Mlliyet Milliyet Blog Milliyet Blog
 
Facebook Connect
Blog Kategorileri
 

02 Mart '10

 
Kategori
Tiyatro
 

Tufan Karabulut’un sahnelere veda etme zamanı gelmiş. ‘Kurgu’

Tufan Karabulut’un sahnelere veda etme zamanı gelmiş. ‘Kurgu’
 

Tiyatro Fora 'Kurgu'


95 yılında ‘Tekrar Çal Sam’ ile perdelerini açan Tufan Karabulut yönetiminde ki Tiyatro Fora, ‘Kurgu’ adlı yeni oyunuyla geçtiğimiz günlerde Muammer Karaca Tiyatrosunda gala yaptı. Neena Beber’e ait eser, arkadaşlık ilişkilerinin sorgulandığı, aşk kavramının tartışıldığı hafif bir eser. Bu hafif eserde Tufan Karabulut’a Arda Kavaklıoğlu ve Yeşim Alıç eşlik ediyor.

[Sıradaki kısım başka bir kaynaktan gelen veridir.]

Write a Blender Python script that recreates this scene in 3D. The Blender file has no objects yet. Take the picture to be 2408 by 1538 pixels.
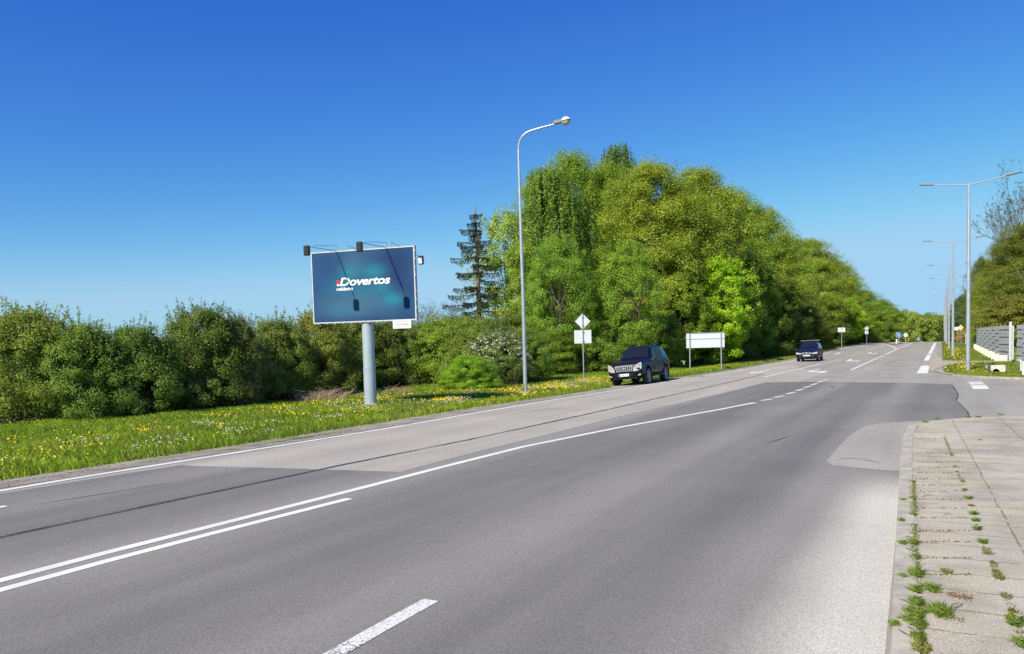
import bpy, math, random
import numpy as np
from mathutils import Matrix, Vector
S = bpy.context.scene
COL = S.collection
R = math.radians
rng = np.random.default_rng(7)
random.seed(7)

# ------------------------------------------------------------------ camera
F = 1800.0; EYE = 2.1; ROLL = 0.028; PD = 0.056; PPX = 1204.0; PPY = 911.0
fw = np.array([0, math.cos(PD), -math.sin(PD)])
up0 = np.array([0, math.sin(PD), math.cos(PD)])
rt0 = np.array([1.0, 0, 0])
c_, s_ = math.cos(ROLL), math.sin(ROLL)
rt = c_*rt0 - s_*up0
up = s_*rt0 + c_*up0
EYEP = np.array([0, 0, EYE])
cam = bpy.data.cameras.new('camera')
cam.sensor_width = 36.0; cam.lens = F/2408*36.0
cam.shift_y = (PPY-769)/2408.0
cam.clip_start = 0.1; cam.clip_end = 6000
co = bpy.data.objects.new('camera', cam); COL.objects.link(co)
m = Matrix.Identity(4)
for i in range(3):
    m[i][0] = rt[i]; m[i][1] = up[i]; m[i][2] = -fw[i]; m[i][3] = EYEP[i]
co.matrix_world = m
S.camera = co

# ------------------------------------------------------------------ sky, sun, exposure
SUN = Vector((-1.32, -1.655, 1.85)).normalized()
elev = math.asin(SUN.z); azim = math.atan2(SUN.x, SUN.y)
w = bpy.data.worlds.new('World'); S.world = w; w.use_nodes = True
nt = w.node_tree; nt.nodes.clear()
sky = nt.nodes.new('ShaderNodeTexSky'); sky.sky_type = 'NISHITA'; sky.sun_disc = False
sky.sun_elevation = elev; sky.sun_rotation = azim % (2*math.pi)
sky.altitude = 100; sky.air_density = 1.0; sky.dust_density = 0.0; sky.ozone_density = 8.0
bg = nt.nodes.new('ShaderNodeBackground'); bg.inputs[1].default_value = 0.12
wo = nt.nodes.new('ShaderNodeOutputWorld'); sr_ = nt.nodes.new('ShaderNodeSeparateColor'); cb = nt.nodes.new('ShaderNodeCombineColor')
nt.links.new(sky.outputs[0], sr_.inputs[0])
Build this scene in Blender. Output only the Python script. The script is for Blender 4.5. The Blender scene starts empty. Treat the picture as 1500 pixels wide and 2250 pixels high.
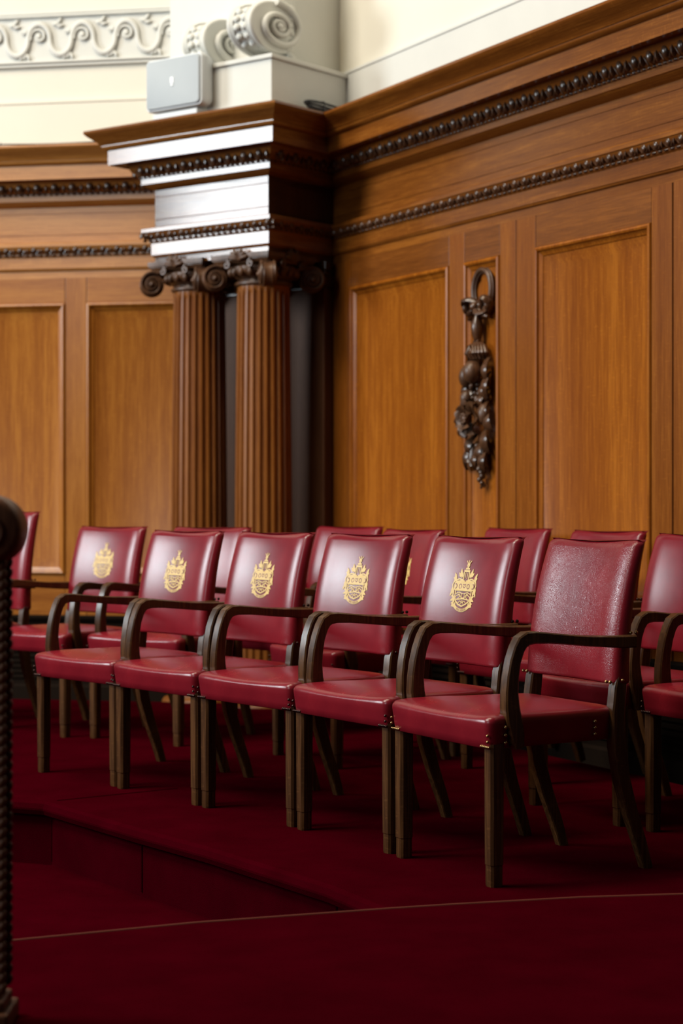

Paul (Tufan Karabulut)’un çocukluk arkadaşı olan Dave (Arda Kavaklıoğlu)’nin bir otel odasında ölmesine razı olmadığından evinde yaşamasına izin verir. Dave’nin manik depresif (iki uçlu durum bozukluğu - kişilik bozukluğu) hastalığı vardır. Paul, sevgilisi Karen (Yeşim Alıç)’i birlikte yaşamaya ikna eder. Dave, Karen’i görür görmez âşık olmuştur. Paul’un ilgisizliği yüzünden Karen her geçen gün Dave’yle yakınlaşmaktadır. Paul sinema okumuştur. Dave’deki manik depresif ruh halini kameraya çekmek ister. Bu ‘samimi filmi’ ‘Kurgu’layarak film yapma hayali vardır. Tabii işler istendiği gibi gitmez. Dave’nin hastalığı son noktaya gelmiş ve hastaneye kaldırılmıştır. Karen’de Paul’dan ayrılarak Dave’yle birlikte olmaya başlamıştır. Velhasıl kelam Dave final için kamerayı Paul’dan ister ve kendince bir final yapmak isteyerek oyun son bulur.

Arda Aydoğan bir psikolog. Manik depresif Dave rolünü çalıştıran, aynı zamanda proje tasarımcısı. Peki, soralım Sayın Aydoğan’a, bu oyun bize neyi anlatıyor? Bu sorunun sorulması gereken kişi belki Arda Aydoğan değildir. Bu soruyu oyunun yönetmeni, aynı zamanda başrol kahramanı Paul’a hayat veren Tufan Karabulut’a sormak lazım.

Sayın Karabulut’a soralım o zaman.

‘Kurgu’ adlı oyun bize neyi anlatıyor?

Oyunun önermesi ne?


Bu oyunu seçmenizdeki temel etken nedir?


Çok uzun olan bu metni neden budama ihtiyacı hissetmediniz?

Metin çözümlemeden anladığınız şey bu mu?

Karakter tahlili böyle mi çıkarılır?

Peki, Paul’un anlatıcı rolüne büründüğü sahnelerdeki o ses tonu nedir? Flash Tv’de canlandırmalardan oluşan filmlerdeki kötü adamlar gibi çıkardığı o ses tonu neyin nesidir Allah aşkına? ‘Bakalım biraz sonra ne olacak’ moduna bizi sokarak oyunu izlenilmez kılmasının altında yatan bilinçaltını sorgulamak gerek!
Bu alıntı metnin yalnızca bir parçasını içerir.